In celebrating the 400th anniversary of Dowland's publication, Mark Levy commissioned seven complementary pieces for his consort Concordia from seven contemporary British composers, to comprise The New Lachrimae, for the 2004 Cheltenham Festival. These were interspersed with Dowland's sequence.

Concordia are past masters of the plangent Dowland style - or rather, past mistresses, since all but Levy are women. Insinuating an undertone of agitation here, drawing out the "pleasing pain" of a dissonance there, they bring homewhat a range of mood and detail is to be found within Dowland's apparently monotonous scheme.

Not surprisingly, most of the new pieces resonate with sympathetic melancholy.
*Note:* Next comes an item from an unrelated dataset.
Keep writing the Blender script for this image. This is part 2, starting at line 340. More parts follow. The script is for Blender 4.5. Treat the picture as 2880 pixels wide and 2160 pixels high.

Gavin Bryar's Lachrimae Crepuscule, indeed, sounds like an eighth Dowland pavane that has melted slightly, while Andrew Simpson's Woe, Be Gone comprises restless little spurts of counterpoint on fragmentary Dowland phrases. Michael Zev Gordon sets out with a particular dissonance and, later, a quote, from another Dowland viol piece - Semper Dowland, semper dolens - in his There Always, while Adrian Williams's drifting texture-study Teares to Dreames leads off with ripplings from Elizabeth Kenny's lute.

Sir John Tavener contributes the grave litanies and, for him, unusually chromatic lines of his Lachrymae, before Dowland's last two pavanes wind the sequence down to silence. There have been a lot of these assemblings of little tribute pieces in recent years. For once, this proves an interlinking of old and new that genuinely worked.